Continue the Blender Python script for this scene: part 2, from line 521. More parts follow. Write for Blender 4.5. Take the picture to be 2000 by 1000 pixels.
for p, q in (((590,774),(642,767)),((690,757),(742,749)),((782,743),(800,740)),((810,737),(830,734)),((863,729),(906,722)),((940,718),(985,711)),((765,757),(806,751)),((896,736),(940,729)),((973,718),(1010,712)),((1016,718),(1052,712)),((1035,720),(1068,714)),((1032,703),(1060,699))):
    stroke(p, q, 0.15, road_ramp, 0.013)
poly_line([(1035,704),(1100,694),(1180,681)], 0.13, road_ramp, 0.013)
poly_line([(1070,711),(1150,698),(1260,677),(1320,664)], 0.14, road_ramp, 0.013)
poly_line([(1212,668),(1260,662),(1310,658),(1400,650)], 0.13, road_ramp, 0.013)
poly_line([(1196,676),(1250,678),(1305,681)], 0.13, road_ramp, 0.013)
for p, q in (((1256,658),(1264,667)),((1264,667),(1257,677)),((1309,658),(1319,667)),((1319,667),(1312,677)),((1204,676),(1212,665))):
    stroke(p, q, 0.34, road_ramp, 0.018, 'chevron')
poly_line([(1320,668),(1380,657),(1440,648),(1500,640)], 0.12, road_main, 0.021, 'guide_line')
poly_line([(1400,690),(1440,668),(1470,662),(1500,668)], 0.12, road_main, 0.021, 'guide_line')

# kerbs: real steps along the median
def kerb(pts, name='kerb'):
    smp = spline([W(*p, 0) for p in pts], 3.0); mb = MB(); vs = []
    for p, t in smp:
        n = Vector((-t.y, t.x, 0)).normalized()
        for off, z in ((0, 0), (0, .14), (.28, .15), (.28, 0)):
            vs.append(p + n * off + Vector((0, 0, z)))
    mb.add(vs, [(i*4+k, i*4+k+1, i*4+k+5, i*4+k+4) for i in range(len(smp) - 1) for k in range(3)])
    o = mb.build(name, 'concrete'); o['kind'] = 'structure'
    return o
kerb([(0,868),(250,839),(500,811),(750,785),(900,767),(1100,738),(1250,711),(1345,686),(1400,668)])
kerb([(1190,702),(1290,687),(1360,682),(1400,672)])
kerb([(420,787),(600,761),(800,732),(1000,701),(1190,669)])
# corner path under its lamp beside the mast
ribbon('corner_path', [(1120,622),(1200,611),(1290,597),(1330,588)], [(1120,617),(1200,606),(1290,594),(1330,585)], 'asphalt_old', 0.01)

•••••

*What you should do*. Set down all of the data above, word for word.

*Result of this exercise*.
Continue the Blender Python script for this scene: part 2, from line 521. More parts follow. Write for Blender 4.5. Take the picture to be 2000 by 1000 pixels.
for p, q in (((590,774),(642,767)),((690,757),(742,749)),((782,743),(800,740)),((810,737),(830,734)),((863,729),(906,722)),((940,718),(985,711)),((765,757),(806,751)),((896,736),(940,729)),((973,718),(1010,712)),((1016,718),(1052,712)),((1035,720),(1068,714)),((1032,703),(1060,699))):
    stroke(p, q, 0.15, road_ramp, 0.013)
poly_line([(1035,704),(1100,694),(1180,681)], 0.13, road_ramp, 0.013)
poly_line([(1070,711),(1150,698),(1260,677),(1320,664)], 0.14, road_ramp, 0.013)
poly_line([(1212,668),(1260,662),(1310,658),(1400,650)], 0.13, road_ramp, 0.013)
poly_line([(1196,676),(1250,678),(1305,681)], 0.13, road_ramp, 0.013)
for p, q in (((1256,658),(1264,667)),((1264,667),(1257,677)),((1309,658),(1319,667)),((1319,667),(1312,677)),((1204,676),(1212,665))):
    stroke(p, q, 0.34, road_ramp, 0.018, 'chevron')
poly_line([(1320,668),(1380,657),(1440,648),(1500,640)], 0.12, road_main, 0.021, 'guide_line')
poly_line([(1400,690),(1440,668),(1470,662),(1500,668)], 0.12, road_main, 0.021, 'guide_line')

# kerbs: real steps along the median
def kerb(pts, name='kerb'):
    smp = spline([W(*p, 0) for p in pts], 3.0); mb = MB(); vs = []
    for p, t in smp:
        n = Vector((-t.y, t.x, 0)).normalized()
        for off, z in ((0, 0), (0, .14), (.28, .15), (.28, 0)):
            vs.append(p + n * off + Vector((0, 0, z)))
    mb.add(vs, [(i*4+k, i*4+k+1, i*4+k+5, i*4+k+4) for i in range(len(smp) - 1) for k in range(3)])
    o = mb.build(name, 'concrete'); o['kind'] = 'structure'
    return o
kerb([(0,868),(250,839),(500,811),(750,785),(900,767),(1100,738),(1250,711),(1345,686),(1400,668)])
kerb([(1190,702),(1290,687),(1360,682),(1400,672)])
kerb([(420,787),(600,761),(800,732),(1000,701),(1190,669)])
# corner path under its lamp beside the mast
ribbon('corner_path', [(1120,622),(1200,611),(1290,597),(1330,588)], [(1120,617),(1200,606),(1290,594),(1330,585)], 'asphalt_old', 0.01)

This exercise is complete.